The stealthy nature of lateral movement can make detection challenging. Threat actors often utilize valid credentials and mimic legitimate traffic to blend in, staying under the radar until the attack’s ultimate objective is achieved – whether data exfiltration, encryption for ransom, or other damaging actions.

The ramifications of a cyber attack for banks are severe and far-reaching, impacting both the financial institution and its customers. Immediate financial losses can result from theft or ransom demands, while operational disruption can halt vital services, affecting everything from day-to-day transactions to large-scale transfers and trades. Regulatory penalties can be imposed if an insurance provider or bank fails to comply with cybersecurity norms, such as those stipulated by the Gramm-Leach-Bliley Act (GLBA) or the Payment Card Industry Data Security Standard (PCI DSS). The longer-term consequences, though, may be even more damaging. These include reputational harm leading to loss of customer trust and a subsequent decrease in customer base, which can negatively impact revenue. Furthermore, remediation costs can be substantial, from improving weakened cybersecurity infrastructure to the potential litigation costs if the breach results in customer data being compromised. Therefore, a single cyber attack can have a domino effect, triggering multiple issues that can threaten the very stability of the bank.

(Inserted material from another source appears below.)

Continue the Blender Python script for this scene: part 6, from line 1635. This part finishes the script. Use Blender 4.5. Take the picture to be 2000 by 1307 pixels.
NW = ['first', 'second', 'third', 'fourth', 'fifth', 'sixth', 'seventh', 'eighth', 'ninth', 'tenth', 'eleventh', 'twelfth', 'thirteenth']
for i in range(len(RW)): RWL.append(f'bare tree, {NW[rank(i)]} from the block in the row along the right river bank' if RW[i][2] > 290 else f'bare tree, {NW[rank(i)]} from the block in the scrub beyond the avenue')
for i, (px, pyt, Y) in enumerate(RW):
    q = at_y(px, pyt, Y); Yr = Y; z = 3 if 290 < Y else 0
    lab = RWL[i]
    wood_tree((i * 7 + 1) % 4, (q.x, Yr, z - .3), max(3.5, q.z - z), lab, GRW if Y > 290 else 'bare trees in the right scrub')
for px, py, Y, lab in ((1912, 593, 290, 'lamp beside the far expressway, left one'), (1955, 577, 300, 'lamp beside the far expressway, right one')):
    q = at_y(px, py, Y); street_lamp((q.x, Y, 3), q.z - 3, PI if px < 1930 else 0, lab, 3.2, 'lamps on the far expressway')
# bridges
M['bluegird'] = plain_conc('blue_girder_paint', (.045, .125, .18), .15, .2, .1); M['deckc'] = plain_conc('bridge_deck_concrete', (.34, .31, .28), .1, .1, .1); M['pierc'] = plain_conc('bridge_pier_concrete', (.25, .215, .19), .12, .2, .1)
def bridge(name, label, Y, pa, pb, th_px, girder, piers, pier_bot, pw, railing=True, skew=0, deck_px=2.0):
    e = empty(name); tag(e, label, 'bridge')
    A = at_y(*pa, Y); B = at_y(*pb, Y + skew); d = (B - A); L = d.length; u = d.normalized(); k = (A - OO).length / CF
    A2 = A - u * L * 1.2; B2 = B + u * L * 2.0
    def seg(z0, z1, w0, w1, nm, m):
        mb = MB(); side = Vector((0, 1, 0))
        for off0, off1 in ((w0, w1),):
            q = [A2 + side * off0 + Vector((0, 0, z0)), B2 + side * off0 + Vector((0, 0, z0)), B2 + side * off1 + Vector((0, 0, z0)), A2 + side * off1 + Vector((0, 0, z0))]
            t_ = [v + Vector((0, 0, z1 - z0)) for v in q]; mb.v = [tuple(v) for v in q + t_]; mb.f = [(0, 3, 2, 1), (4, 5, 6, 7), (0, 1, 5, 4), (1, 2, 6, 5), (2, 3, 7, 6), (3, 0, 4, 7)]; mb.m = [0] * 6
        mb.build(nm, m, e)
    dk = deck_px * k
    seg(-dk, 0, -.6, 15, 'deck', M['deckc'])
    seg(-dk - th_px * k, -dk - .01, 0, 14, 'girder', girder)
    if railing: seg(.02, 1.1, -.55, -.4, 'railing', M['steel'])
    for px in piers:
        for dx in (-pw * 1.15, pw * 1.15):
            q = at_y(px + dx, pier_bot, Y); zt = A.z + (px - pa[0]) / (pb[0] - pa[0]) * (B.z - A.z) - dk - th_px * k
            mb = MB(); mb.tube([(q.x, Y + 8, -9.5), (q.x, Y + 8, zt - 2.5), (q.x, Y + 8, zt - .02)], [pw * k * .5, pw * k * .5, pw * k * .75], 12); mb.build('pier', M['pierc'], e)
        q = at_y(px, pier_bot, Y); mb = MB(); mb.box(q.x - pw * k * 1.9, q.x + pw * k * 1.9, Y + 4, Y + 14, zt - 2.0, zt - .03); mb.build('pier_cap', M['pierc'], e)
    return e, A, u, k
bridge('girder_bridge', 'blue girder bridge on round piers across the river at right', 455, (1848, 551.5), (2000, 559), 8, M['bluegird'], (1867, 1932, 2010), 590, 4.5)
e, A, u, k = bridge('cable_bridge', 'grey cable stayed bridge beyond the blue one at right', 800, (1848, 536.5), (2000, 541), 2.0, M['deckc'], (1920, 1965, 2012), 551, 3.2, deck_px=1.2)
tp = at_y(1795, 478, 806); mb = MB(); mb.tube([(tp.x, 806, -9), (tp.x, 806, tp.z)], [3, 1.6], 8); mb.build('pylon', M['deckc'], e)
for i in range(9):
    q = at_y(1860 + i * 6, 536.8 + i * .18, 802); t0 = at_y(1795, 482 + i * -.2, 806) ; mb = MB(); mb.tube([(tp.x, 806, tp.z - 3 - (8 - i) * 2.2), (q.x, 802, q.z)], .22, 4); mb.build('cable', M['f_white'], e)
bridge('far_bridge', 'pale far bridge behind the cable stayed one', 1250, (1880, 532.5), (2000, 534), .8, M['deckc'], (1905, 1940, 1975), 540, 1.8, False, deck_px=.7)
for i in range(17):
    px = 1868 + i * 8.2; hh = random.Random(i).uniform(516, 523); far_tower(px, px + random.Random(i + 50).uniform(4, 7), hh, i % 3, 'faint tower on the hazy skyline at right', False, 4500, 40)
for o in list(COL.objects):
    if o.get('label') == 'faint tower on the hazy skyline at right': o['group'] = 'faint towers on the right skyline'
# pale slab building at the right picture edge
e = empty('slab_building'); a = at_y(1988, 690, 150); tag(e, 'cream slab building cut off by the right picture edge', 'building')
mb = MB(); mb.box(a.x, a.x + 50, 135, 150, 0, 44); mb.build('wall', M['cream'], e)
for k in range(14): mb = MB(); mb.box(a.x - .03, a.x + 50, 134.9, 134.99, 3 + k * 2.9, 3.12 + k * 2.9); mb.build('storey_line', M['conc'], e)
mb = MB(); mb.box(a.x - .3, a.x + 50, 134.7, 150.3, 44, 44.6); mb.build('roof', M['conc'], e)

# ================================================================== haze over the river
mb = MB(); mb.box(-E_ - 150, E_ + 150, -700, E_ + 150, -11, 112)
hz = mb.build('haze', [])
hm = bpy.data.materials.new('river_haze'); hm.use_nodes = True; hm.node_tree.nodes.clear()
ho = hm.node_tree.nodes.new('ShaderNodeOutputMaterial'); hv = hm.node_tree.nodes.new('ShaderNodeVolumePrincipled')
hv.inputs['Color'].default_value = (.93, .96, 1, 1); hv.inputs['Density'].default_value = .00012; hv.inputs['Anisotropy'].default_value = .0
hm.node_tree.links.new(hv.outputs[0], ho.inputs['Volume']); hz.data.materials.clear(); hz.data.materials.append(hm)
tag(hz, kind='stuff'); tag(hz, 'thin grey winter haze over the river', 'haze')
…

Given the potential damage of attacks leveraging lateral movement, financial institutions must prioritize this aspect in their cybersecurity strategy.

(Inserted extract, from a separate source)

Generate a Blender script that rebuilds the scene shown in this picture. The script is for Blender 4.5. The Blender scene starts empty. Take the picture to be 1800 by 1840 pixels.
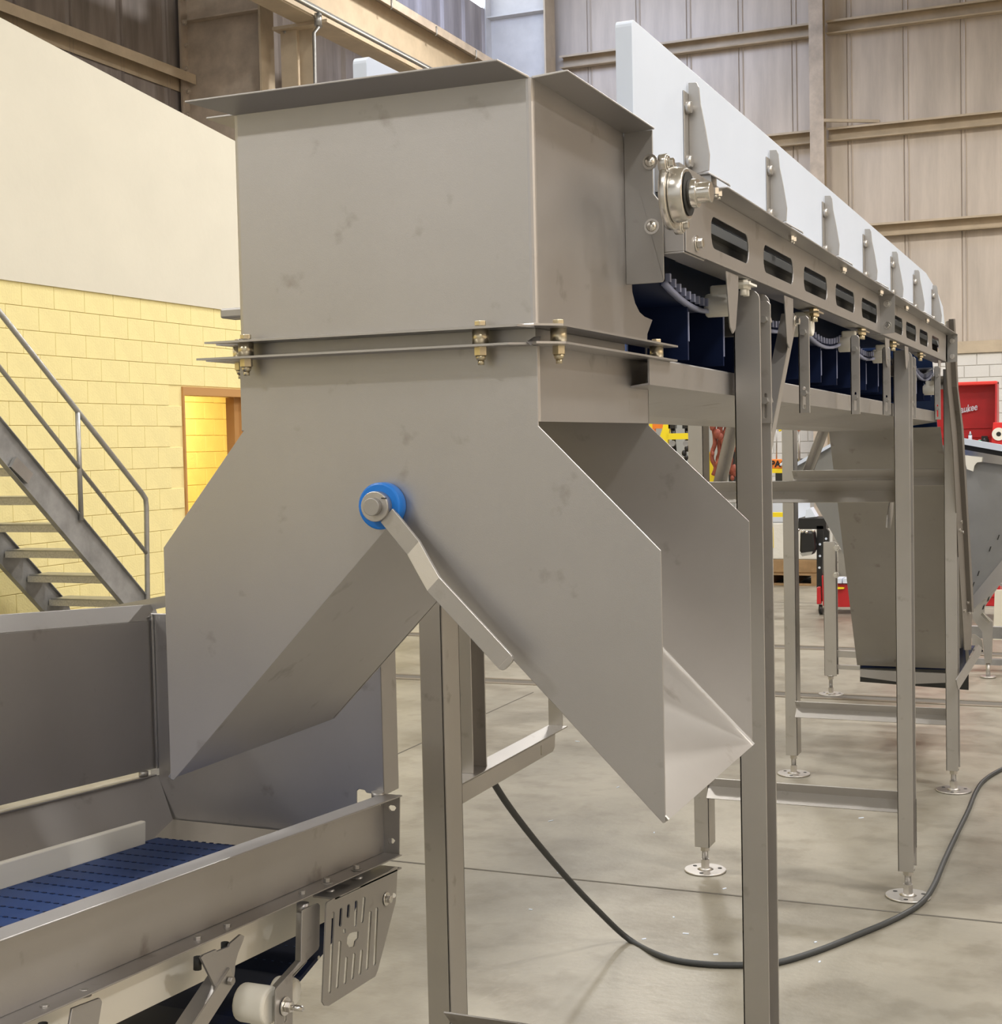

Embracing a Layered Security Approach

Addressing lateral movement threats effectively requires a layered security approach, moving beyond the outdated perimeter-based models. By creating multiple lines of defense, a layered approach ensures that even if one security control fails, others continue to protect the network.


Microsegmentation plays a key role in countering lateral movement threats. By dividing the network into smaller, isolated segments, each with its own security policies, access controls, and firewalls, lateral movement is hindered significantly. Even if an attacker breaches one segment, the rest remain isolated and secure.

Behavioral Analytics

Behavioral analytics adds another level of sophistication to lateral movement protection. By establishing a ‘normal’ network behavior baseline, systems can detect anomalies indicative of a potential threat, often flagging lateral movement attempts.

Robust Access Management

Implementing least-privilege access policies, wherein users and systems are granted minimal access necessary to perform their tasks, can also limit lateral movement possibilities. Combined with robust identity and access management (IAM) solutions, these controls help prevent unauthorized access attempts.

Regular Vulnerability Assessments and Patching

Regular vulnerability assessments and timely patching are crucial in mitigating lateral movement risks. Unpatched vulnerabilities can offer easy ingress points for attackers who can then move laterally across networks.

Lateral Movement Protection: Protecting the Inevitable

Given the continuous evolution of cyber threats and the expanding digital ecosystem of financial institutions, lateral movement protection must be central to a robust cybersecurity strategy. By integrating layered security measures, institutions can proactively defend against potential threats, mitigate risks, and safeguard critical assets.

It’s not a question of “if” but “when” a cyber attack will occur. However, with the right lateral movement protection in place, financial institutions can ensure that any breach does not escalate into a devastating cyber incident.